In fact, fear of the public antagonism was a major factor driving the reliance of successive Australian governments on repeated redeployments by the Special Forces. Apart from the Special Forces being valued in ruling circles for their specialised killing capacities, there was concern that committing larger contingents of regular troops would result in casualties that could inflame public opinion.

A similar anxiety is wracking the ruling elites in all the US allies. Another chapter in the report, also not mentioned in the corporate media, documents how most of the other governments involved in the Afghanistan War—those of the US, Canada, New Zealand, the UK, the Netherlands and Denmark—also “had to deal with allegations of war crimes.”

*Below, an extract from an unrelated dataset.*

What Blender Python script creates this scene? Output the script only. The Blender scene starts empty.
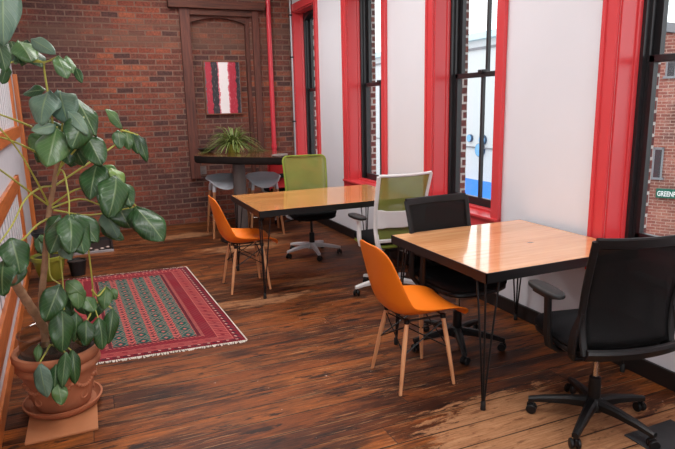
import bpy, bmesh, math, random
from mathutils import Vector, Matrix, Euler, noise
R = math.radians
PI = math.pi
rnd = random.Random(7)
scene = bpy.context.scene
COL = scene.collection

# ------------------------------------------------------------------ materials
def lin(c):
    def f(v):
        v /= 255.0
        return v / 12.92 if v <= 0.04045 else ((v + 0.055) / 1.055) ** 2.4
    return (f(c[0]), f(c[1]), f(c[2]), 1.0)

class NT:
    """small helper round a node tree"""
    def __init__(self, name):
        self.m = bpy.data.materials.new(name)
        self.m.use_nodes = True
        self.t = self.m.node_tree
        self.n = self.t.nodes
        self.b = self.n['Principled BSDF']
        self.out = self.n['Material Output']
    def new(self, kind, **kw):
        nd = self.n.new(kind)
        for k, v in kw.items():
            setattr(nd, k, v)
        return nd
    def link(self, a, b):
        self.t.links.new(a, b)
    def inp(self, sock, v):
        if hasattr(v, 'is_linked') or isinstance(v, bpy.types.NodeSocket):
            self.link(v, sock)
        else:
            sock.default_value = v
    def math(self, op, a, b=0.0, c=0.0, clamp=False):
        nd = self.new('ShaderNodeMath', operation=op)
        nd.use_clamp = clamp
        self.inp(nd.inputs[0], a); self.inp(nd.inputs[1], b)
        if len(nd.inputs) > 2: self.inp(nd.inputs[2], c)
        return nd.outputs[0]
    def mix(self, fac, a, b, blend='MIX'):
        nd = self.new('ShaderNodeMix', data_type='RGBA', blend_type=blend)
        self.inp(nd.inputs[0], fac); self.inp(nd.inputs[6], a); self.inp(nd.inputs[7], b)
        return nd.outputs[2]
    def coords(self, kind='Object'):
        return self.new('ShaderNodeTexCoord').outputs[kind]
    def mapping(self, vec, loc=(0,0,0), rot=(0,0,0), scale=(1,1,1)):
        nd = self.new('ShaderNodeMapping')
        self.link(vec, nd.inputs[0])
        nd.inputs[1].default_value = loc; nd.inputs[2].default_value = rot; nd.inputs[3].default_value = scale
        return nd.outputs[0]
    def noise(self, vec, scale=5, detail=4, rough=0.55, dist=0.0):
        nd = self.new('ShaderNodeTexNoise')
        self.link(vec, nd.inputs['Vector'])
        nd.inputs['Scale'].default_value = scale; nd.inputs['Detail'].default_value = detail
        nd.inputs['Roughness'].default_value = rough; nd.inputs['Distortion'].default_value = dist
        return nd.outputs[0]
    def ramp(self, fac, stops, interp='LINEAR'):
        nd = self.new('ShaderNodeValToRGB')
        cr = nd.color_ramp; cr.interpolation = interp
        while len(cr.elements) < len(stops): cr.elements.new(0.5)
        for e, (p, c) in zip(cr.elements, stops):
            e.position = p; e.color = c if len(c) == 4 else (*c, 1)
        self.link(fac, nd.inputs[0])
        return nd.outputs[0]
    def smooth(self, v, lo, hi, a=0.0, b=1.0):
        nd = self.new('ShaderNodeMapRange', interpolation_type='SMOOTHSTEP')
        self.inp(nd.inputs[0], v)
        nd.inputs[1].default_value = lo; nd.inputs[2].default_value = hi
        nd.inputs[3].default_value = a; nd.inputs[4].default_value = b
        return nd.outputs[0]
    def sep(self, vec):
        nd = self.new('ShaderNodeSeparateXYZ'); self.link(vec, nd.inputs[0]); return nd.outputs
    def comb(self, x, y, z=0.0):
        nd = self.new('ShaderNodeCombineXYZ')
        self.inp(nd.inputs[0], x); self.inp(nd.inputs[1], y); self.inp(nd.inputs[2], z)
        return nd.outputs[0]
    def bump(self, h, strength=0.3, dist=0.01):
        nd = self.new('ShaderNodeBump')
        self.link(h, nd.inputs['Height']); nd.inputs['Strength'].default_value = strength; nd.inputs['Distance'].default_value = dist
        self.link(nd.outputs[0], self.b.inputs['Normal'])
    def base(self, c):
        self.inp(self.b.inputs['Base Color'], c)
    def rough(self, v):
        self.inp(self.b.inputs['Roughness'], v)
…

Few, if any, prosecutions have resulted from the official inquiries in these countries, “even where the evidence is apparently strong and clear,” due to political “pitfalls” and “it is predictable that Australian prosecutions could encounter similar obstacles.”

Thus, the report’s related preoccupation is with studying, and recommending, how to ensure that war crimes investigations protect the military and governments from being held to account.

One of the central conclusions of the report is that “Australia requires a more surgical and refined national Special Forces capability.” That is, the reputation of the Special Forces must be cleaned up so that its commandos, highly-trained to kill, can be deployed, both at home and overseas, for what the report elsewhere calls “irregular and unconventional operations.”

Far from lessening the danger of military savagery, the report is part of a process intended to “refine” and sharpen the Special Forces for frontline duty in further US-led wars or against internal political discontent.